Defining our design methodology
We started by identifying the following principles to guide our work.
- Support scientific method and accelerate scientific process
Understand the user demands and our abilities to bring simplicity and user-centric design to scientific community. Design tools that make a big difference and accelerate paper discovery. - Enable discovery and “eureka” moments
Empower researchers to go deeper to surface new connections and insight. Act as a catalyst for magic moments of discovery. - Encourage collaboration
Design experiences that fill the collaborative void and encourage creative potential in global scientific community, mentorship, and professional growth. - Experiment, refine and iterate
Embrace and learn from all experiments, trial and error, and failure. Break convention, explore all potential solutions and ignore bias. Grow by learning.
In approaching the interaction design for both products we focused on reducing friction in their research workflow.
Supporting interactions focused on ease-of-use, while surfacing key information relevant to the researcher.
A visual language was created around some of the new concepts we were introducing to the world of science UI.
Primary colour scheme was inspired by microscopy staining. Contrast in colours for visualization was a key consideration.
Refining the brand
As we were busy building the commercial products, we had to perform a wide range of market tests of our messaging and look and feel. This involved an endless stream of of email campaigns, A/B tests, optimizing landing pages for conversions, refining our target demographic, building presentations, videos and other collateral.
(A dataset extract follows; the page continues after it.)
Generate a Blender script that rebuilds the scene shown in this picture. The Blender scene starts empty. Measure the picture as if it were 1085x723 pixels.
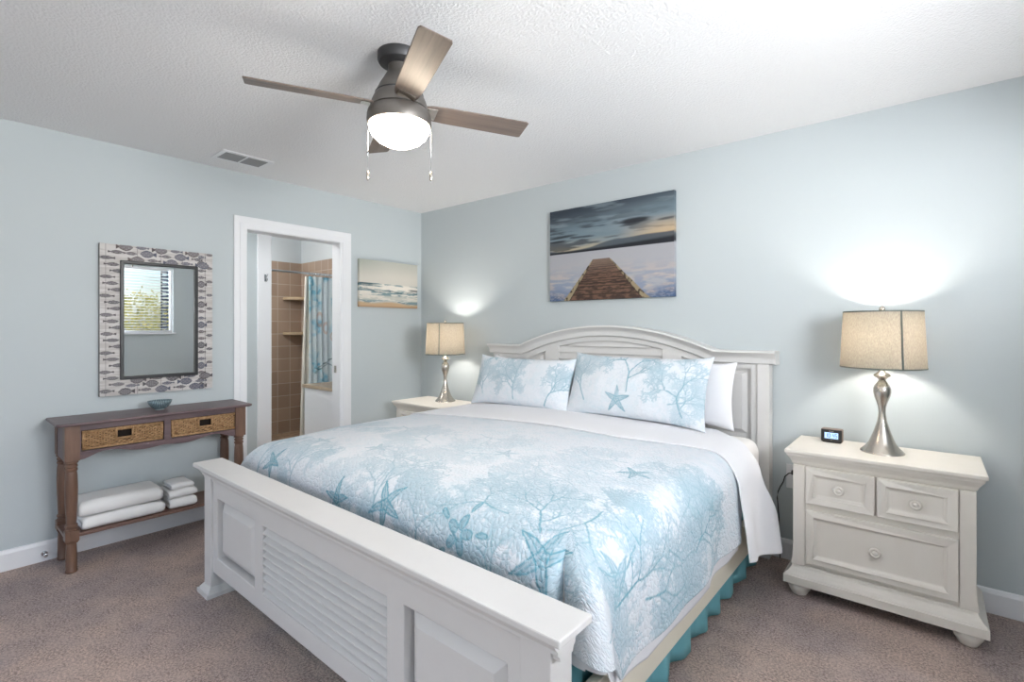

A series of videos were produced to educate users on the power of Meta.
Educational collateral and white papers helped users gain a deeper understanding of product potential and put us in touch with the most qualified and interested audience.
As we were busy heads-down working on the product and acquiring customers for the commercial applications our work started receiving press coverage by outlets like TechVibes, Globe & Mail, betakit, CB Insights and others.
“Most scientific breakthroughs have been preceded by the invention of new tools that help us see and experiment in new ways.”
Mark Zuckerberg
Co-founder, Chan Zuckerberg Initiative
On January 23, 2017 it was announced that the Chan Zuckerberg Initiative was acquiring Meta, empowering us to carry out our mission on a brand new scale. Receiving this news with our small team was one of the most rewarding experiences of my life.
Fast-forward to today…
After the acquisition, our focus rapidly shifted towards a new, reimagined vision for Meta. One that empowers researchers and accelerates the progress of science at an unprecedented scale. We were able to rapidly onboard an amazing design team that helped us accelerate our progress in launching the new version.
User research with world’s leading scientists
Rapid prototyping
Improved information architecture
Redesigned Desktop and Mobile Experience
Interaction Design and Animation
New brand exploration
What’s next?
Meta has launched a public version, free to access for any life science researcher.